Staffing Losses Are Hitting Airport Throughput

The operational effects are now visible across the country. More than 50,000 TSA personnel are tied to the funding breakdown, while hundreds of officers have already quit and thousands more have been absent from shifts. In some airports, absentee rates have climbed far above national averages, leaving fewer checkpoints open during a busy spring travel period.

Houston has emerged as one of the clearest examples of the strain. Security waits there stretched past four hours this week, and airport officials said only a fraction of checkpoints were operating. Other large hubs, including airports in New York, New Jersey, Illinois, Atlanta, Baltimore, and New Orleans, have also reported significant disruption as staffing levels fell below what is needed for normal screening flow.

The TSA has warned that smaller airports could face closure if the staffing picture deteriorates further. That matters beyond leisure travel. Airlines, corporate travelers, and airport operators all depend on predictable processing times, and once those timelines break down, missed flights and schedule changes spread quickly through the system.

White House Relief May Not End the Underlying Problem

The administration has tried to stabilize operations in the short term by sending Immigration and Customs Enforcement personnel and other DHS staff to selected airports. As we reported earlier, the administration had already started using immigration personnel to help manage security pressure as TSA staffing shortages worsened. Even so, those officers are not a direct substitute for a fully staffed TSA workforce, particularly at a time when passenger volumes are rising.
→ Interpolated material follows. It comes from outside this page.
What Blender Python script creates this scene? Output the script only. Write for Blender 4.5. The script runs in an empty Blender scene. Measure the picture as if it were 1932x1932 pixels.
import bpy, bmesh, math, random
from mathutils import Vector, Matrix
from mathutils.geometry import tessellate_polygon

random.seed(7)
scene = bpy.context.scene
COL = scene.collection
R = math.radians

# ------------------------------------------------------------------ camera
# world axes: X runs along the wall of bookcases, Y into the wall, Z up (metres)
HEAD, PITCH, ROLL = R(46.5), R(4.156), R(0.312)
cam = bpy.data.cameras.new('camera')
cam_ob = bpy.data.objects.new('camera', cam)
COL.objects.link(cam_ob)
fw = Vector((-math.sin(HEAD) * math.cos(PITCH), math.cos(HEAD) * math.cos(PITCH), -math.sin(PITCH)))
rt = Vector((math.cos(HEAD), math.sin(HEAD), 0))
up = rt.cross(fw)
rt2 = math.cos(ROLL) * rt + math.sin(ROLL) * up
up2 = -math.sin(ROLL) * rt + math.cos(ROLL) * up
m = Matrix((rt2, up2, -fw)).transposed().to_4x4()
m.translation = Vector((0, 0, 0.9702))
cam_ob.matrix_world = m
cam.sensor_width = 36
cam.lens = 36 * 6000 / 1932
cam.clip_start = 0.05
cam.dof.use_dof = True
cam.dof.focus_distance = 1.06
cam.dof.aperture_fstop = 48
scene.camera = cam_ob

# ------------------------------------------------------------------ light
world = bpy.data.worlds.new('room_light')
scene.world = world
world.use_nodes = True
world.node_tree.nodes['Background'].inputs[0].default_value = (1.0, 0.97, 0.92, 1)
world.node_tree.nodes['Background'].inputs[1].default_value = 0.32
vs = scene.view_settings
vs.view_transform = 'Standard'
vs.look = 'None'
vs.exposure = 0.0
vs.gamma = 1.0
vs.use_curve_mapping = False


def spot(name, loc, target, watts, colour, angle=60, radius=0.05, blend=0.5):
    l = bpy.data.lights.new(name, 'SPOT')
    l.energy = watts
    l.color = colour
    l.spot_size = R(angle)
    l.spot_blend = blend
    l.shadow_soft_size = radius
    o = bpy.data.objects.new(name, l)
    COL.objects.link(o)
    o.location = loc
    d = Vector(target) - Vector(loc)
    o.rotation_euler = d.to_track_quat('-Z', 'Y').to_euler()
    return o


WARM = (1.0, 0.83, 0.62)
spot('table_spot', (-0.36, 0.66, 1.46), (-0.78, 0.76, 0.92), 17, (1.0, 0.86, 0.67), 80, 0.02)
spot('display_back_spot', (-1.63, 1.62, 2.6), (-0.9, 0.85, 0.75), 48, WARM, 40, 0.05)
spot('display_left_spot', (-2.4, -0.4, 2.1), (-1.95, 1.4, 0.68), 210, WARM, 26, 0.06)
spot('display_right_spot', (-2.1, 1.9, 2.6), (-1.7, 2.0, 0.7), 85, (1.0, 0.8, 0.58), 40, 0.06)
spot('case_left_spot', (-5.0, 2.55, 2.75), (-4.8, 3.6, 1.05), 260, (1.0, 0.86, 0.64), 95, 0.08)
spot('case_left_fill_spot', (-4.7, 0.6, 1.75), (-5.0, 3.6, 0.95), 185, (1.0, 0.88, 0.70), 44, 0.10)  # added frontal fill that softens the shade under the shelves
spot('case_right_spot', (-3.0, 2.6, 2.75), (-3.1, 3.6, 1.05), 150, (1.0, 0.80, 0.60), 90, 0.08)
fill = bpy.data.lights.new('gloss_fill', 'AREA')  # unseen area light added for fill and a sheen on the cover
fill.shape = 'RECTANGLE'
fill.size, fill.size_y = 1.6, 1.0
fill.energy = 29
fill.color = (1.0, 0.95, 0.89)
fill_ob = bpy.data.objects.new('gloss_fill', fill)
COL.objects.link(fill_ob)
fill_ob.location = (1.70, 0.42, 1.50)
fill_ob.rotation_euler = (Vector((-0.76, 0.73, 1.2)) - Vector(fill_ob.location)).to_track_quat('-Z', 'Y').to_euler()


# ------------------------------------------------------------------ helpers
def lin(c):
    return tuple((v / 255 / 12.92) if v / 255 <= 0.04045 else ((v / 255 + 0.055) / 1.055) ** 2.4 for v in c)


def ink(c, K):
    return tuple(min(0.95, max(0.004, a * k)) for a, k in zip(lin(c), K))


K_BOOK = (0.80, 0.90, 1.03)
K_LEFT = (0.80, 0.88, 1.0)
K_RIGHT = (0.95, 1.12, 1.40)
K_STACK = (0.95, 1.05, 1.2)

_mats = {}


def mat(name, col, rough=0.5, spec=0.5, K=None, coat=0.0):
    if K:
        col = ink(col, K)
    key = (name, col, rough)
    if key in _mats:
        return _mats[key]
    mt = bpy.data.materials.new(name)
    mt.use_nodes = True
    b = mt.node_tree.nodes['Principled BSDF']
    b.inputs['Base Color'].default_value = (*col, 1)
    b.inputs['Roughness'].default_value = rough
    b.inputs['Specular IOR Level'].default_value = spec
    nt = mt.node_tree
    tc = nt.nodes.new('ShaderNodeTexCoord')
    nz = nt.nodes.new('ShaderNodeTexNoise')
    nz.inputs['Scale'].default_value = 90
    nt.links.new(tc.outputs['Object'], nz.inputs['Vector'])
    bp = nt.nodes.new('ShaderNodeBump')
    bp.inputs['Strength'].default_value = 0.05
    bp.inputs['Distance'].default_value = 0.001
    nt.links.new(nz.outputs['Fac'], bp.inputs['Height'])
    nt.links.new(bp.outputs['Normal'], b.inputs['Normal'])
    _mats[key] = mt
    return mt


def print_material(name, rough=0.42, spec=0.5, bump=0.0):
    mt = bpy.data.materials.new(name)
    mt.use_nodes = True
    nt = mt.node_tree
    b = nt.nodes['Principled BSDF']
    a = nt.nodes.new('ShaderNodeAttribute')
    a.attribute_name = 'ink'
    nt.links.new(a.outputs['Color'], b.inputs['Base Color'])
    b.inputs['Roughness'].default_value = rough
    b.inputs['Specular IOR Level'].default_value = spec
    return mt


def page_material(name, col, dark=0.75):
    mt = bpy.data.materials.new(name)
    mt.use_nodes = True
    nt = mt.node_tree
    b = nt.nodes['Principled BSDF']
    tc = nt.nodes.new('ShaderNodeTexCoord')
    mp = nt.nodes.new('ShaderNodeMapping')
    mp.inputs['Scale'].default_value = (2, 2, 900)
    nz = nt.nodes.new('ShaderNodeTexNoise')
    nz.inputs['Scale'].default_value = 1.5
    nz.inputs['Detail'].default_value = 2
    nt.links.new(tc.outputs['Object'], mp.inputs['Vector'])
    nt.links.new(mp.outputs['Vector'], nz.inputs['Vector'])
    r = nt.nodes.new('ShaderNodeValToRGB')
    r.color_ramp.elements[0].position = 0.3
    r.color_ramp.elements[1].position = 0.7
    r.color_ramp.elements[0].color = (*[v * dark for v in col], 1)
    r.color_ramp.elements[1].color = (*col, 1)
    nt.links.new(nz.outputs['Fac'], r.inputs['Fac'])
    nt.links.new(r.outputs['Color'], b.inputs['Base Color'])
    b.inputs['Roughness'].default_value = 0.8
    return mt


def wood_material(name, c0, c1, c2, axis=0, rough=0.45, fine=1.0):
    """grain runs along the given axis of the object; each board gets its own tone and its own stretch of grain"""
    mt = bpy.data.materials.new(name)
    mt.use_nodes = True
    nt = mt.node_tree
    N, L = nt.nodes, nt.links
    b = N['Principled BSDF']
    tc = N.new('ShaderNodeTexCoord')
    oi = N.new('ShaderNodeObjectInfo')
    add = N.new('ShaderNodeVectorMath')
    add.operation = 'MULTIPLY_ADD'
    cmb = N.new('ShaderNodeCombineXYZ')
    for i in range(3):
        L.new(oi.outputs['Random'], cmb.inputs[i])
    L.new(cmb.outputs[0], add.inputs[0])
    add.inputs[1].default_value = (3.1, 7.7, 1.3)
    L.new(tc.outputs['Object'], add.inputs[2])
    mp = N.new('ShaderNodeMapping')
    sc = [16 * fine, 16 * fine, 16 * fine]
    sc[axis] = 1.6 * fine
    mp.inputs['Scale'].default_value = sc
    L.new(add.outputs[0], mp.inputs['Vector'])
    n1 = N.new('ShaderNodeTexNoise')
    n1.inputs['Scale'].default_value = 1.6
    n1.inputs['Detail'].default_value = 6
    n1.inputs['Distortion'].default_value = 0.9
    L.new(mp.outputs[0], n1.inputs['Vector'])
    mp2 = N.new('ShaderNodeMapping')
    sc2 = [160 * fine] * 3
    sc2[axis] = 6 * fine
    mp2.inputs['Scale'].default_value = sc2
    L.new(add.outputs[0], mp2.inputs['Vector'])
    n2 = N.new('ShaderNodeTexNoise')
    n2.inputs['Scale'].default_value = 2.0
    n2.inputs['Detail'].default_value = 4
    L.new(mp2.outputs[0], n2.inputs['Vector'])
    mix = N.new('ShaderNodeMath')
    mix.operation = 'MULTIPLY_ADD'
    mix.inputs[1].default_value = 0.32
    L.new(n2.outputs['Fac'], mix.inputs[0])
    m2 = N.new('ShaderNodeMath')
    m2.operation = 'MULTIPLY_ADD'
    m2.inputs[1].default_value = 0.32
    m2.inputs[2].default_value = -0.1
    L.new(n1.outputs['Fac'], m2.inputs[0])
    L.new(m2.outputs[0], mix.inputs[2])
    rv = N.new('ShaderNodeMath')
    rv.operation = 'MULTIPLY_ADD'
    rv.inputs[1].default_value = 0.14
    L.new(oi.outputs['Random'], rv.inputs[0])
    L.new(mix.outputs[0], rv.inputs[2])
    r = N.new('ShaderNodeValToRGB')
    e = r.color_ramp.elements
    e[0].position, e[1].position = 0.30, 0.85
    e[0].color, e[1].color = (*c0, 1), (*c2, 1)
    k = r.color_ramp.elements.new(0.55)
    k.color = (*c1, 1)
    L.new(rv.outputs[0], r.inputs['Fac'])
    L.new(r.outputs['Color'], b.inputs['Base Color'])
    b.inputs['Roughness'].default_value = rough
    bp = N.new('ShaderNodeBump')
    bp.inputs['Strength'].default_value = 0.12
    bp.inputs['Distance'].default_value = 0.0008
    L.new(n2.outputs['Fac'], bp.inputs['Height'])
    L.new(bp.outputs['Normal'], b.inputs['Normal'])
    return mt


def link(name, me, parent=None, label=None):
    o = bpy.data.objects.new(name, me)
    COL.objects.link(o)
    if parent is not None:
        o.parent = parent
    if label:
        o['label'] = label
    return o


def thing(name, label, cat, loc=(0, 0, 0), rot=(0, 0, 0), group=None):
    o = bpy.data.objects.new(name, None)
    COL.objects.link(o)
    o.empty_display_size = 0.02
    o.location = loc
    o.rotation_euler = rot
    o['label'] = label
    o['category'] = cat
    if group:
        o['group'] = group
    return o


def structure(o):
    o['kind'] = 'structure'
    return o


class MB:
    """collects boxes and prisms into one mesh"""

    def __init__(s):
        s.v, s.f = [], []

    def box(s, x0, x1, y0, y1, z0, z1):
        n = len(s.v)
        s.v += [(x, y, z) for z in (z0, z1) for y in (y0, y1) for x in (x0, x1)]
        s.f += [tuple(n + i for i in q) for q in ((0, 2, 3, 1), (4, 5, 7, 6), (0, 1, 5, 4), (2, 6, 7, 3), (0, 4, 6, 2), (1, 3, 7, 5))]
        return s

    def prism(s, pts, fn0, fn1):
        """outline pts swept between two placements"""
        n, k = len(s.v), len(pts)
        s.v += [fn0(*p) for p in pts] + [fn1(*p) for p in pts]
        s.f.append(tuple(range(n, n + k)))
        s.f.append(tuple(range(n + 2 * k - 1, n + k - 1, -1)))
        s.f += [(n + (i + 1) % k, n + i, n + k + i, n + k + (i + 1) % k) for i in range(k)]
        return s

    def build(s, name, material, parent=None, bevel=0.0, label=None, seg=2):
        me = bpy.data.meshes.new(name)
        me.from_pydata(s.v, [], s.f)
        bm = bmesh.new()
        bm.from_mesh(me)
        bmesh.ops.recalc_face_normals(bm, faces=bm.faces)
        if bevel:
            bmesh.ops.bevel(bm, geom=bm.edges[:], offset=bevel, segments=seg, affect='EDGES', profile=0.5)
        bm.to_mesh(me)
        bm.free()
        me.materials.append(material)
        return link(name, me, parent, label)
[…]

Travel groups and airline industry leaders have welcomed the idea of paying TSA workers, but most have made the same point: temporary workarounds do not solve a structural funding problem. Business and airline groups have warned that repeated disruptions undermine confidence in the U.S. travel system and create avoidable friction at a time when airports are expected to support strong domestic and international demand.

Late Senate movement on a funding measure offered a possible path forward, though the bill still faced further action in the House. Until Congress resolves the broader DHS impasse, the TSA pay issue is likely to remain both a legal question and an operational risk. For travelers, that means the most immediate concern is still the same one visible at checkpoints this week – a federal budget fight has become a transportation bottleneck.